LSBU receives £77,440 in the IPO's StudenshIP Enterprise Awards to support students to improve their understanding and use of intellectual property
09 March 2015

London South Bank University (LSBU) has been awarded £77,440 in the StudentshIP Enterprise Awards, a national funding competition by the UK Government's Intellectual Property Office (IPO). LSBU was awarded the funding to deliver the Ignite project, which will support students to improve their understanding and use of IP.

The award was conferred by Baroness Lucy Neville-Rolfe DBE, Minister for Intellectual Property, at a ceremony in Bristol which was also attended by representatives of Imperial College London and City University London.
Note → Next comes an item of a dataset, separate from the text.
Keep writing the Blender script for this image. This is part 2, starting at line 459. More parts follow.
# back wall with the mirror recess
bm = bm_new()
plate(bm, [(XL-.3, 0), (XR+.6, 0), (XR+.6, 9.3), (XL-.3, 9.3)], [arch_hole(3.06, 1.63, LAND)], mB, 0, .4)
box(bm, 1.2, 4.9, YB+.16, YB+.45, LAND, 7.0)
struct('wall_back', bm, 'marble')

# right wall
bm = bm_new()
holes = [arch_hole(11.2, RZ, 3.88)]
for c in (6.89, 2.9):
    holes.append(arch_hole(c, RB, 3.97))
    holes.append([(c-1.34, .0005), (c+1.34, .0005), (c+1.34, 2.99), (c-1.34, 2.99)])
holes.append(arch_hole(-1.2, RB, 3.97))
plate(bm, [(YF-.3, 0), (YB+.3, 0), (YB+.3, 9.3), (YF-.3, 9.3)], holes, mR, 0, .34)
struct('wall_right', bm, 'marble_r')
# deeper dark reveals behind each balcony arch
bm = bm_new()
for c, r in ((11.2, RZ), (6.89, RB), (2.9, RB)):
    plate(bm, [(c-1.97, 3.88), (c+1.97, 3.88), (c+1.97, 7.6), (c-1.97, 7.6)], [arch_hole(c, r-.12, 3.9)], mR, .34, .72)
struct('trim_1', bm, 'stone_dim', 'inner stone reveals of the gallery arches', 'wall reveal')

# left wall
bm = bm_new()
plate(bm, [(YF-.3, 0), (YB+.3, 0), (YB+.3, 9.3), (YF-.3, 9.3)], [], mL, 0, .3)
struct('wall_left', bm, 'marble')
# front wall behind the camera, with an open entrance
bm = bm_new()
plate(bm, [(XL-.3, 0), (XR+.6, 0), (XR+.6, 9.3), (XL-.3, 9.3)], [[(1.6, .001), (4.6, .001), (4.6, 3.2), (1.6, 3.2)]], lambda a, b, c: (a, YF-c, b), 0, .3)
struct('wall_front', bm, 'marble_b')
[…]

The Minister set out her vision that students should have a basic understanding of Intellectual Property as a key part of building a successful, innovative future for the UK economy at the event.

LSBU's Ignite project will support this mission by giving students the chance to develop their understanding of IP and put their new found knowledge into practice through a series of inter-disciplinary events to develop innovative commercial ideas. The best ideas will be awarded an Ignite Award to make their ideas a reality.

"The Ignite team are delighted to be announced as a winner and believe the project will be a springboard for future activity by linking IP curriculum content to extra-curricular student enterprise activities. The project will also provide annual Ignite awards to help students turn the best ideas into commercial reality," said Linsey Cole, Head of Student Enterprise at LSBU.

The project will be closely aligned with LSBU's existing IP awareness programme, which includes workshops and curriculum activities related to IP. The project will maximise the networks and business relationships that have been developed so far by LSBU's IP Manager Syeda Rahimunnessa.

"Our economy is increasingly knowledge based, as we now invest more in ideas and knowledge than in buildings or machinery. Having an early working knowledge of intellectual property is crucial and we must foster the entrepreneurial capability of the next generation, to secure the UK's continued global competitiveness," said Baroness Neville-Rolfe in her address at the Awards.